● **Written task**
The records below are to be quoted in full; please keep every word exact.

#####

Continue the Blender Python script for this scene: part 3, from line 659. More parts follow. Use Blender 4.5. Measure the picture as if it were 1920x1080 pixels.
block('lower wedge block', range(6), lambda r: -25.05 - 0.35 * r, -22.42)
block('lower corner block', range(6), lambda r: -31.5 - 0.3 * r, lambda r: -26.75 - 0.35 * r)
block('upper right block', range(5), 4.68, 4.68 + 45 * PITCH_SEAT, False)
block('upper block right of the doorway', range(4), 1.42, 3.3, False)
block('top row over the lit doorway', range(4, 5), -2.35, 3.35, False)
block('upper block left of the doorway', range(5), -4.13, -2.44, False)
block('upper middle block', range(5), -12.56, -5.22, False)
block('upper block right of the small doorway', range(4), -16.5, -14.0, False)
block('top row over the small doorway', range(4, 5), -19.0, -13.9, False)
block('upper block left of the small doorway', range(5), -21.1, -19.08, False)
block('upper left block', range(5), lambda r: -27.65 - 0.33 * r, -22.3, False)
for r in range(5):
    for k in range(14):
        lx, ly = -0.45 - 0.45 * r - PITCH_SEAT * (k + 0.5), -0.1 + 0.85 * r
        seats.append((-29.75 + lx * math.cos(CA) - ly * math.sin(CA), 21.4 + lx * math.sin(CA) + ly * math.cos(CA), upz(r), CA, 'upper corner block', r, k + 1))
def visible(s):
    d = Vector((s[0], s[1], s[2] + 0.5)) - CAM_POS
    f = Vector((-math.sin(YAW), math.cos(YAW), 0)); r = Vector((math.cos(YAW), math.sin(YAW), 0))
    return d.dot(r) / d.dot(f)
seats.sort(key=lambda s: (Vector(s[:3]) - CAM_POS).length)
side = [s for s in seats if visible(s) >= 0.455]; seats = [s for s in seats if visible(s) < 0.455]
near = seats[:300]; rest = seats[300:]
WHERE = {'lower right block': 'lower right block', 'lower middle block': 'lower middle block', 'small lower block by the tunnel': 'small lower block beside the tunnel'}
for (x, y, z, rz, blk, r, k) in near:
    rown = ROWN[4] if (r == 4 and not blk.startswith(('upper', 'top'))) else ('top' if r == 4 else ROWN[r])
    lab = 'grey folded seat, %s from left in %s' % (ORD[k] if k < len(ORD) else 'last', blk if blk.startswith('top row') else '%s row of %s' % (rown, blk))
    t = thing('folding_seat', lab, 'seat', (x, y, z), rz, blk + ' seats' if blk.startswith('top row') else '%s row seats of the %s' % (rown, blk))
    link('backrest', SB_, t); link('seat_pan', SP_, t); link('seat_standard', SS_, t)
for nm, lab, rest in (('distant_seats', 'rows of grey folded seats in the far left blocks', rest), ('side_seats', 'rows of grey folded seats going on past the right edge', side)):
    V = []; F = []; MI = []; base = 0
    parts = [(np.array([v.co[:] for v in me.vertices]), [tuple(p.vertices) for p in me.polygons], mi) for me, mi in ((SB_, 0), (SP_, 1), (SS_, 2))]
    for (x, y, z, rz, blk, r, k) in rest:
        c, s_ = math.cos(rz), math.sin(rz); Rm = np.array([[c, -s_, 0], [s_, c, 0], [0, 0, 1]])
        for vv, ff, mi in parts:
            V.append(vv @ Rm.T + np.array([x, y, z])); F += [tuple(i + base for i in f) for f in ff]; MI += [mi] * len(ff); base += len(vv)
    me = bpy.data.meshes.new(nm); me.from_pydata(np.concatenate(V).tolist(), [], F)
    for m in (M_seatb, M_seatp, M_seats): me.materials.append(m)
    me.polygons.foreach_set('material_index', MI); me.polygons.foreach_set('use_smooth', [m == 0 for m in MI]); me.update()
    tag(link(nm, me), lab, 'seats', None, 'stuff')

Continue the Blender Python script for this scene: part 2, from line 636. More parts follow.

#####

● **Solved exercise**
Continue the Blender Python script for this scene: part 3, from line 659. More parts follow. Use Blender 4.5. Measure the picture as if it were 1920x1080 pixels.
block('lower wedge block', range(6), lambda r: -25.05 - 0.35 * r, -22.42)
block('lower corner block', range(6), lambda r: -31.5 - 0.3 * r, lambda r: -26.75 - 0.35 * r)
block('upper right block', range(5), 4.68, 4.68 + 45 * PITCH_SEAT, False)
block('upper block right of the doorway', range(4), 1.42, 3.3, False)
block('top row over the lit doorway', range(4, 5), -2.35, 3.35, False)
block('upper block left of the doorway', range(5), -4.13, -2.44, False)
block('upper middle block', range(5), -12.56, -5.22, False)
block('upper block right of the small doorway', range(4), -16.5, -14.0, False)
block('top row over the small doorway', range(4, 5), -19.0, -13.9, False)
block('upper block left of the small doorway', range(5), -21.1, -19.08, False)
block('upper left block', range(5), lambda r: -27.65 - 0.33 * r, -22.3, False)
for r in range(5):
    for k in range(14):
        lx, ly = -0.45 - 0.45 * r - PITCH_SEAT * (k + 0.5), -0.1 + 0.85 * r
        seats.append((-29.75 + lx * math.cos(CA) - ly * math.sin(CA), 21.4 + lx * math.sin(CA) + ly * math.cos(CA), upz(r), CA, 'upper corner block', r, k + 1))
def visible(s):
    d = Vector((s[0], s[1], s[2] + 0.5)) - CAM_POS
    f = Vector((-math.sin(YAW), math.cos(YAW), 0)); r = Vector((math.cos(YAW), math.sin(YAW), 0))
    return d.dot(r) / d.dot(f)
seats.sort(key=lambda s: (Vector(s[:3]) - CAM_POS).length)
side = [s for s in seats if visible(s) >= 0.455]; seats = [s for s in seats if visible(s) < 0.455]
near = seats[:300]; rest = seats[300:]
WHERE = {'lower right block': 'lower right block', 'lower middle block': 'lower middle block', 'small lower block by the tunnel': 'small lower block beside the tunnel'}
for (x, y, z, rz, blk, r, k) in near:
    rown = ROWN[4] if (r == 4 and not blk.startswith(('upper', 'top'))) else ('top' if r == 4 else ROWN[r])
    lab = 'grey folded seat, %s from left in %s' % (ORD[k] if k < len(ORD) else 'last', blk if blk.startswith('top row') else '%s row of %s' % (rown, blk))
    t = thing('folding_seat', lab, 'seat', (x, y, z), rz, blk + ' seats' if blk.startswith('top row') else '%s row seats of the %s' % (rown, blk))
    link('backrest', SB_, t); link('seat_pan', SP_, t); link('seat_standard', SS_, t)
for nm, lab, rest in (('distant_seats', 'rows of grey folded seats in the far left blocks', rest), ('side_seats', 'rows of grey folded seats going on past the right edge', side)):
    V = []; F = []; MI = []; base = 0
    parts = [(np.array([v.co[:] for v in me.vertices]), [tuple(p.vertices) for p in me.polygons], mi) for me, mi in ((SB_, 0), (SP_, 1), (SS_, 2))]
    for (x, y, z, rz, blk, r, k) in rest:
        c, s_ = math.cos(rz), math.sin(rz); Rm = np.array([[c, -s_, 0], [s_, c, 0], [0, 0, 1]])
        for vv, ff, mi in parts:
            V.append(vv @ Rm.T + np.array([x, y, z])); F += [tuple(i + base for i in f) for f in ff]; MI += [mi] * len(ff); base += len(vv)
    me = bpy.data.meshes.new(nm); me.from_pydata(np.concatenate(V).tolist(), [], F)
    for m in (M_seatb, M_seatp, M_seats): me.materials.append(m)
    me.polygons.foreach_set('material_index', MI); me.polygons.foreach_set('use_smooth', [m == 0 for m in MI]); me.update()
    tag(link(nm, me), lab, 'seats', None, 'stuff')

Continue the Blender Python script for this scene: part 2, from line 636. More parts follow.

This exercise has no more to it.